Une autre légende coloniale est la présomption que, d’une manière ou d’une autre, la monarchie devrait être conservée parce que la relation avec la Couronne est « importante » pour les peuples autochtones. Il est vrai que la Couronne est responsable des traités, qui ne peuvent être abolis par opportunisme, mais elle a également été l’instrument de la colonisation et de la négation de la souveraineté autochtone. Il est fondamental pour l’avenir du Canada de discuter de comment garantir la souveraineté autochtone et faire en sorte qu’elle ne relève plus de la « Couronne » mais des peuples autochtones eux-mêmes. C’est possible !
Des arguments convaincants pour renommer la fête de Victoria
Le PCC(M-L) présente des arguments convaincants pour renommer la Fête de la reine « Journée des Patriotes ». Ce que le Parti appelle les légendes monarchiques patriotiques qui sont répétées depuis le jour où nous naissons ou venons au Canada, par lesquelles nous devons prêter serment d’allégeance à un monarque étranger pour acquérir la citoyenneté, forment une conception du monde qui nous empêche de voir l’essence des rapports que nous entretenons d’humain à humain et d’humains à la nature. Ces légendes monarchiques patriotiques sont créées pour nous empêcher de nous renouveler et d’avoir notre mot à dire sur ce qui peut être fait pour faire avancer la société.
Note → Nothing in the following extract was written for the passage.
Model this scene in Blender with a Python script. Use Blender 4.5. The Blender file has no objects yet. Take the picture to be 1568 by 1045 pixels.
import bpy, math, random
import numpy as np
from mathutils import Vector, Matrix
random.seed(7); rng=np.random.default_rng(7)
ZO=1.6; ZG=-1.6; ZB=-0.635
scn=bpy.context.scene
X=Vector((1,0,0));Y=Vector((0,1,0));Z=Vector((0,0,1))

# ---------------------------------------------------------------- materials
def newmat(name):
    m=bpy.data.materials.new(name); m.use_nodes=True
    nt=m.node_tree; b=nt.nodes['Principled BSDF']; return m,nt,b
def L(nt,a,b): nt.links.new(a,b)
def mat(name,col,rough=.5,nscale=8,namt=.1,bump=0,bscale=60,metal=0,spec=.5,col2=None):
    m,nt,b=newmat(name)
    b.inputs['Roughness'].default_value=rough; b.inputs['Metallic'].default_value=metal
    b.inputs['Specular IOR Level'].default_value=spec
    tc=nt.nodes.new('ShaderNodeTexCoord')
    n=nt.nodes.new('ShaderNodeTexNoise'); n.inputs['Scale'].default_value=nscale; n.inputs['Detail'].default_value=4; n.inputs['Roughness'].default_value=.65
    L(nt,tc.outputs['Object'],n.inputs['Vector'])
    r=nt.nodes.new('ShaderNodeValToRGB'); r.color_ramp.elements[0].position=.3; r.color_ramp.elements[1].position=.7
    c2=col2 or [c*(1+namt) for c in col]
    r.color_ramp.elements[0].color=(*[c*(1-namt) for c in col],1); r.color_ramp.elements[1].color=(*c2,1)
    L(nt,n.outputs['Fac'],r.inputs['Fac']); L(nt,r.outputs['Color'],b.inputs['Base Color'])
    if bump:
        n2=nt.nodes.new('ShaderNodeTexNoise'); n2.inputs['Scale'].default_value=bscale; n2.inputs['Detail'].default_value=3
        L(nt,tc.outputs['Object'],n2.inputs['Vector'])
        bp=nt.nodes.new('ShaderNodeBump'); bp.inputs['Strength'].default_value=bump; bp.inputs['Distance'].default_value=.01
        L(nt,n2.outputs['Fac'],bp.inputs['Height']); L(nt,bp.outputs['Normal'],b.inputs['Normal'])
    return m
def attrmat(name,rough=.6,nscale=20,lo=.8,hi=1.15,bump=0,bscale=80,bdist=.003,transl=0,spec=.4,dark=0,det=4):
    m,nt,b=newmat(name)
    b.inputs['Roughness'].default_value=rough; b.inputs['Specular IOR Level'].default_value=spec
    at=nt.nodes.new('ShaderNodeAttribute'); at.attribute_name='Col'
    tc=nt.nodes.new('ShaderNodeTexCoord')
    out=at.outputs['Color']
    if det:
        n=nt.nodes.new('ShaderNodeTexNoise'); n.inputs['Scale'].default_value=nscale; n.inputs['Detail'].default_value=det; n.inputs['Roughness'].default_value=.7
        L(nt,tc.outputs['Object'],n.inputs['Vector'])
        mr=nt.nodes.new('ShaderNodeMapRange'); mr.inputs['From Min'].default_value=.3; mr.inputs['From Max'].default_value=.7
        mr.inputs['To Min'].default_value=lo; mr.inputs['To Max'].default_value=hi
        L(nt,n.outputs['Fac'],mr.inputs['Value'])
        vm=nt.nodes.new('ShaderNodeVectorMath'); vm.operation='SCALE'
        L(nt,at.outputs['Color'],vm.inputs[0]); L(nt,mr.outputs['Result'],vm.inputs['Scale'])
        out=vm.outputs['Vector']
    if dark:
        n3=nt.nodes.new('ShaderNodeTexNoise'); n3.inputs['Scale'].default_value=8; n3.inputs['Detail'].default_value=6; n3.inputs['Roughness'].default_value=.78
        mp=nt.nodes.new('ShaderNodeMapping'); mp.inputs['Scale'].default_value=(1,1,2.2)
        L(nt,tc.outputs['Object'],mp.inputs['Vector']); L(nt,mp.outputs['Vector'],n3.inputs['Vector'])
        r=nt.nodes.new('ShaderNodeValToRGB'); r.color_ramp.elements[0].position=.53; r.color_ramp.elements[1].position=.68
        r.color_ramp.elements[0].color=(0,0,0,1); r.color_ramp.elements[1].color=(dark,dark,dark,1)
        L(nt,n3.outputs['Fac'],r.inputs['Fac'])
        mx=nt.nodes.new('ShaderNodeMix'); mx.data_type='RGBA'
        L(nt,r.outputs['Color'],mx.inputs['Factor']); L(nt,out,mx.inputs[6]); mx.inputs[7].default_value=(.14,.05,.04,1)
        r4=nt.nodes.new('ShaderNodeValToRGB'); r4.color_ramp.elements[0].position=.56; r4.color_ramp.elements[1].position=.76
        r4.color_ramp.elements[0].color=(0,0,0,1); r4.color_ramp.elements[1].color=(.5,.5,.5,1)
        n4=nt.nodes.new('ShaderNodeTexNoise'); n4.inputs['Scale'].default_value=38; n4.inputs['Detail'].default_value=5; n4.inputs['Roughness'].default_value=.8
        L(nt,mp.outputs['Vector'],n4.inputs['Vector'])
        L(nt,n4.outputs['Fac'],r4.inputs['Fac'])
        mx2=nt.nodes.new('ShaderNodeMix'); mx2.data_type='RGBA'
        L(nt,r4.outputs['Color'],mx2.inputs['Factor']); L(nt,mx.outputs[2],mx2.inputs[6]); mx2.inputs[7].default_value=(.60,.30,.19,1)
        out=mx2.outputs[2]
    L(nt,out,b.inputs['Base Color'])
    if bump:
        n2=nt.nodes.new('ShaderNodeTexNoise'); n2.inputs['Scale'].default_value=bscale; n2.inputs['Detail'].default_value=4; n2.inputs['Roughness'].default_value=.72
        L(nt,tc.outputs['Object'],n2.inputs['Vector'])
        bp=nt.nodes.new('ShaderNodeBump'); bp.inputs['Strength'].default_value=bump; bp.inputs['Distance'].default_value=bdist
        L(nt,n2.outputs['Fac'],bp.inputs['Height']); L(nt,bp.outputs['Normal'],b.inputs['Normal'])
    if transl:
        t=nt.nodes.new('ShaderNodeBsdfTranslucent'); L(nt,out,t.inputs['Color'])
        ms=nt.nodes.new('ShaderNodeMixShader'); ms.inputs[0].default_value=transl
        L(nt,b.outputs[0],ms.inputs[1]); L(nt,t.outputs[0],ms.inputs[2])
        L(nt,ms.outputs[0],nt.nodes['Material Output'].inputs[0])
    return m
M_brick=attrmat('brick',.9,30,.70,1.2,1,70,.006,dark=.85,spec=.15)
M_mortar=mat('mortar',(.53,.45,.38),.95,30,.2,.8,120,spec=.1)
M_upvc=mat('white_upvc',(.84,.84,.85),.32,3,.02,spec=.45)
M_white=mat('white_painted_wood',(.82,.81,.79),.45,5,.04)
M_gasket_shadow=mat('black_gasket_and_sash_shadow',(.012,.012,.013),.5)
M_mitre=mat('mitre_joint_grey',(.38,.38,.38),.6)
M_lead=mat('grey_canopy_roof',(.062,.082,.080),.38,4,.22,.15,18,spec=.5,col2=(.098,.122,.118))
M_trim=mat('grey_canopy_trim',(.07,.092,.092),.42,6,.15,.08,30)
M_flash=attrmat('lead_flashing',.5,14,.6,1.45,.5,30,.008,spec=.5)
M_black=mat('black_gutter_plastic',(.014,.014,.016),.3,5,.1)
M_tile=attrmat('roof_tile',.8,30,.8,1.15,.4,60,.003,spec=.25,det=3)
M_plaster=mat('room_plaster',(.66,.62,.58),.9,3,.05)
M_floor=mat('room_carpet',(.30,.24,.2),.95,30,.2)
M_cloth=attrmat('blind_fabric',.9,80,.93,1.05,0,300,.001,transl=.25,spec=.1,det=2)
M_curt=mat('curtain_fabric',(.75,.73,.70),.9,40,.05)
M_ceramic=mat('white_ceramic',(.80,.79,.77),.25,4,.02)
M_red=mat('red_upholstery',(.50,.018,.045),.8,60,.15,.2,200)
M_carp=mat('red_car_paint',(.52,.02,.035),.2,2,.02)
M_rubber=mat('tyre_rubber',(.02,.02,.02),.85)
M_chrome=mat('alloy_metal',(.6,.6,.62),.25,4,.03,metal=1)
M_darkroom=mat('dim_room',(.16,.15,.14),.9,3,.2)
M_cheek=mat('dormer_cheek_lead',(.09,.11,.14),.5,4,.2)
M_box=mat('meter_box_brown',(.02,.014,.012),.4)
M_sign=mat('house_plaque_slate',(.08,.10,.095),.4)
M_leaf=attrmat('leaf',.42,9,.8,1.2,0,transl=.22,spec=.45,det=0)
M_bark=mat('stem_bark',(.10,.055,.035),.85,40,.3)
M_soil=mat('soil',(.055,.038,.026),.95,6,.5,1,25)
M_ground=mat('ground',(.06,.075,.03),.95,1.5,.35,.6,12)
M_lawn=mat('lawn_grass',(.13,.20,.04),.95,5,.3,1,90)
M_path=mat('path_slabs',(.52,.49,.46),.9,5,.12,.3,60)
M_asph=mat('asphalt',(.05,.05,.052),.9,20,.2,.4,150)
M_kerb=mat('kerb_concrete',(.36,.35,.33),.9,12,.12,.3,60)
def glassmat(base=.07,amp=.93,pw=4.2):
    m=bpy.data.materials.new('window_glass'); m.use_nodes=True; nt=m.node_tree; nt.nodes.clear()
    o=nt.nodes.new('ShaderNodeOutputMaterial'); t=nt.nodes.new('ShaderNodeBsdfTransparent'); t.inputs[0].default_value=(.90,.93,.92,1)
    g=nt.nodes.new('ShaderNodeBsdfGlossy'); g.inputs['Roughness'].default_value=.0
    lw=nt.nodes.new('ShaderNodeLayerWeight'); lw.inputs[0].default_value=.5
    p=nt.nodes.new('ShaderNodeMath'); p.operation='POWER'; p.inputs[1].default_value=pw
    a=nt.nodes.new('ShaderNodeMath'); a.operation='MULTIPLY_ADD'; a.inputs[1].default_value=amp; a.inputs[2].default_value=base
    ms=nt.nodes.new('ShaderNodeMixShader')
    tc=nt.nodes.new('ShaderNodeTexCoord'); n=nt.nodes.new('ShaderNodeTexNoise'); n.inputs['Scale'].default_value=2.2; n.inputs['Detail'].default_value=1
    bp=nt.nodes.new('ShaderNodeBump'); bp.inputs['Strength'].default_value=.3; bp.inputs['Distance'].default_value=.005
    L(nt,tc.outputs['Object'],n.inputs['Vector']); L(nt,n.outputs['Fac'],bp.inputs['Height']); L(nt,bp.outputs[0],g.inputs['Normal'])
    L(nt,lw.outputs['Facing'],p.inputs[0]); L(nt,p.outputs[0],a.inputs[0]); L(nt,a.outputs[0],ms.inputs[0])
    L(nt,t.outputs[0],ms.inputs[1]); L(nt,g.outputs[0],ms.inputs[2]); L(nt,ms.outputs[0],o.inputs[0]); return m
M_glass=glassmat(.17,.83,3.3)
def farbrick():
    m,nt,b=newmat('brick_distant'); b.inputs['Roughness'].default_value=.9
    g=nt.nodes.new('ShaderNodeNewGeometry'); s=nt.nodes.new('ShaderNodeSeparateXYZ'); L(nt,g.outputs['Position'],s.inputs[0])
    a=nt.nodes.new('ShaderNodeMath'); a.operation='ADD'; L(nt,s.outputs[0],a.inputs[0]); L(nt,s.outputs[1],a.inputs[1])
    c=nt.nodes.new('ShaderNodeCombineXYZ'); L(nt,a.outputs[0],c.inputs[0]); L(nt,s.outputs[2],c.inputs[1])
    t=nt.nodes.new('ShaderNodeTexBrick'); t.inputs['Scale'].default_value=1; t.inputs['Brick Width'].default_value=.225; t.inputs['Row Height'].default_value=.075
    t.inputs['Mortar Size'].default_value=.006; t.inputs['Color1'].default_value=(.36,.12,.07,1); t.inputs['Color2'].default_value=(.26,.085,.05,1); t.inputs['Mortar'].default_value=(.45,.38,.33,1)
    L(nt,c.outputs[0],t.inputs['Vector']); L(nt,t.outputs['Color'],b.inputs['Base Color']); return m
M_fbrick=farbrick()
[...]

La relique d’un monarque étranger est un obstacle à la conceptualisation d’une démocratie moderne
Toute la conception de la démocratie que l’élite dirigeante du Canada veut faire accepter au peuple est fondée sur une interprétation monarchiste de l’histoire du Canada et sur l’acceptation inconditionnelle de ce que le Parti appelle les légendes monarchiques patriotiques, selon lesquelles le Canada est le meilleur pays du monde, le plus pacifique et le plus démocratique, et qu’il ne faut pas le bousculer.
La mythologie créée par les légendes monarchiques patriotiques et le symbolisme de la couronne sert à masquer la soumission abjecte à ce que représente la couronne. Tout porte le nom du roi, même la « loyale opposition » de Sa Majesté ! Les institutions, tribunaux, assemblées législatives et la constitution elle-même définissent les limites dans lesquelles nous pouvons agir et montrent de façon convaincante que la révolution démocratique au Canada doit être achevée bien au-delà de la notion biaisée de gouvernement autonome.
La relique d’un monarque étranger comme chef d’État, et tout ce que cela représente historiquement et dans le présent, est un obstacle à la conceptualisation d’une démocratie moderne dans laquelle c’est le peuple qui décide. Il est important de parler de nos patriotes. Leur contribution est importante. Il est nécessaire de rejeter les héros de la conquête du Canada – ceux qui ont commis le génocide contre les peuples autochtones et réprimé les rébellions qui tentaient de former la République du Canada dans le Haut-Canada et la République du Québec dans le Bas-Canada et qui ont hissé le drapeau à deux étoiles et le drapeau tricolore, ainsi que ceux qui ont brutalement réprimé les Métis qui luttaient pour leur identité nationale.
Décider nous-mêmes qui sont les patriotes et les héros à imiter
La proposition de renommer la Fête de la reine « Journée des patriotes » ouvre la discussion sur les héros et les symboles qui expriment la nation canadienne moderne et les aspirations de ses peuples pour le Canada et pour le monde. Elle élève le niveau de la discussion au-delà des limites de l’impossibilité d’amender ce qui existe déjà parce que la formule d’amendement rend impossible l’obtention d’un consensus et que « nous avons mieux à faire ». Tout cela masque le fait que la Constitution a pour fondement l’exclusion du peuple de tout droit de regard sur la gouvernance et qu’elle entre dans le domaine de la conceptualisation des besoins d’une démocratie moderne. Dans le Canada d’aujourd’hui, l’élimination des légendes monarchiques patriotiques qui perpétuent l’assujettissement du peuple comme une chose immuable supprime une entrave qui perpétue notre humiliation en tant que peuple. Nous pouvons décider nous-mêmes qui sont les patriotes et les héros à imiter en nous affranchissant du poids de la vieille société et du processus de pensée qu’elle impose.
Engager la discussion
La proposition du Parti de renommer la Fête de la reine Victoria présente un argument clair sur le comment et le pourquoi de la demande de mettre fin à l’ignominie des légendes monarchiques patriotiques, en particulier la célébration de la Fête de la reine, et de l’abolition de la monarchie. Nous devrions tous reprendre cette discussion et déboulonner les mythes qui créent une conception du monde qui restreint nos luttes à un cadre juridique qui bloque tout progrès.